President Biden and his cabinet are working hard to address these necessary changes, transitioning from the fossil fuel-based economy that has had a stranglehold on jobs, taxpayer funding, and infrastructure, to a future of using power that does not pollute, and creating work across the U.S. to build the system we need for the 21st century. One thing is still missing: a tax on carbon pollution at the source–i.e., where coal, gas, and oil are mined or imported. Such a tax is revenue-neutral and simple, sent back equally to all Americans as a monthly rebate to cover the increased cost of fossil fuels. This will help stimulate a greater drive toward efficiency and renewables, a drive we badly need if we wish to avoid an irreversible breakdown in the health of the earth’s ecosystems, including human life. It is huge, but as we saw this past year, when a challenge is huge and enough people rise to it, it can be done.

The Energy Innovation and Carbon Dividend Act of 2021 (H.R. 2307), which has been vigorously supported by Citizens’ Climate Lobby, has 65 endorsements just in our congressional district in Indiana, including both First Presbyterian Church of Jeffersonville and First Presbyterian Church of Scottsburg, as well as endorsements from all over the country by organizations, corporations, and individuals.

After we lead this group of Christians through the April class, Presbyterian Climate Advocates plan to offer it again in July and October. I hope that we will be able to inspire more support for an economic and environmental future that humans around the world can be proud we created.
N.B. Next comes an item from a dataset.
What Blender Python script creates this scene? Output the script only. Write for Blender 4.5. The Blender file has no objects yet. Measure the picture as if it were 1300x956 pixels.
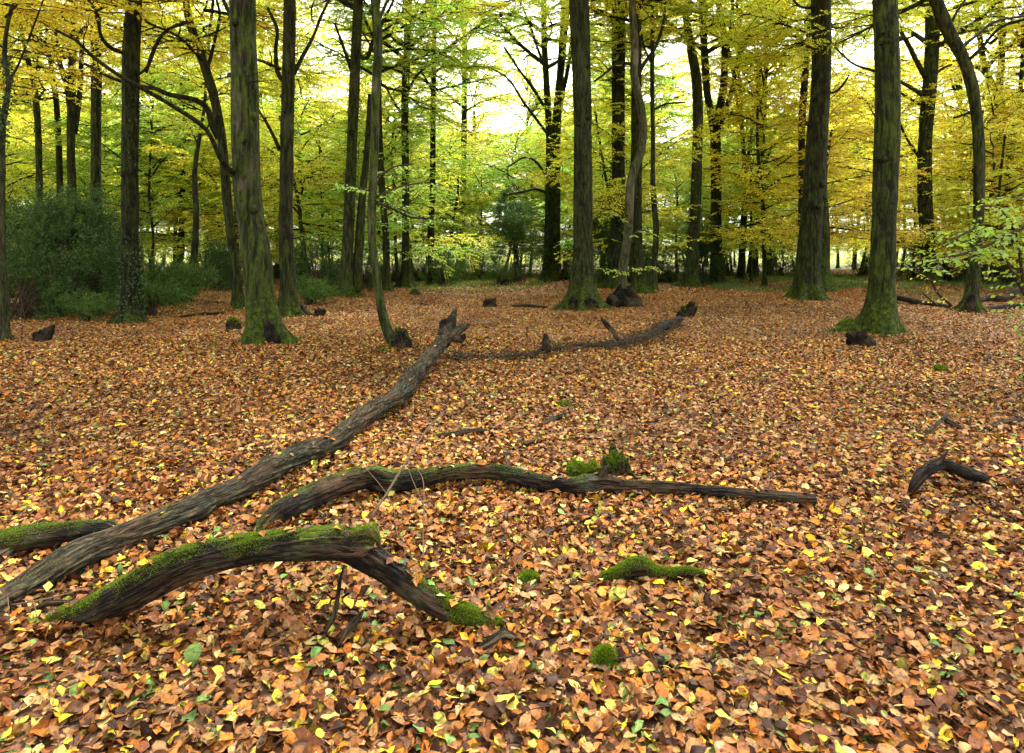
import bpy, math, numpy as np

S = bpy.context.scene
COL = S.collection
F, HZ, CX, H = 867.0, 322.0, 650.0, 1.5      # focal length in px, horizon row, centre column, eye height
R_ = np.random.default_rng
rad = math.radians

# ------------------------------------------------------------------ helpers
def sm(a, b, x):
    t = np.clip((x - a) / (b - a), 0, 1)
    return t * t * (3 - 2 * t)

def _hash(i, j, k, s):
    n = (i * 374761393 + j * 668265263 + k * 2147483647 + s * 1274126177) & 0xFFFFFFFF
    n = ((n ^ (n >> 13)) * 1274126177) & 0xFFFFFFFF
    n = (n ^ (n >> 16)) & 0xFFFF
    return n / 65535.0

def vnoise(p, s=0):
    p = np.asarray(p, float)
    i = np.floor(p).astype(np.int64)
    f = p - i
    f = f * f * (3 - 2 * f)
    r = 0
    for a in (0, 1):
        for b in (0, 1):
            for c in (0, 1):
                w = (f[..., 0] if a else 1 - f[..., 0]) * (f[..., 1] if b else 1 - f[..., 1]) * (f[..., 2] if c else 1 - f[..., 2])
                r = r + w * _hash(i[..., 0] + a, i[..., 1] + b, i[..., 2] + c, s)
    return r * 2 - 1

def fbm(p, s=0, o=3):
    p = np.asarray(p, float)
    r, a = 0, 1.0
    for k in range(o):
        r = r + a * vnoise(p * 2 ** k, s + k * 17)
        a *= .5
    return r

def gz(x, y):
    x = np.asarray(x, float); y = np.asarray(y, float)
    a = .06 * sm(6, 20, y)
    return a * (np.sin(.45 * x + .2 * y) + .6 * np.sin(.31 * x - .37 * y + 1.)) + .016 * np.sin(1.9 * x + .7 * y) * np.sin(1.3 * y - .5 * x + .4) + .008 * np.sin(3.1 * x + 1.3 * y) * np.sin(2.3 * y - .7 * x)

def at(px, py, d):
    return np.array([(px - CX) / F * d, d, H - (py - HZ) / F * d])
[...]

I don’t want to apologize to Neil or our other six grandchildren that our generation slept through the decimation of their world. I want to be able to tell them how we faced down the largest threat to human life in history, and to urge them to face their challenges–the ones we may leave them, the ones we are baffled by, and the ones we don’t even see yet–with courage, grit, and brilliance, since that is what humans at our best do.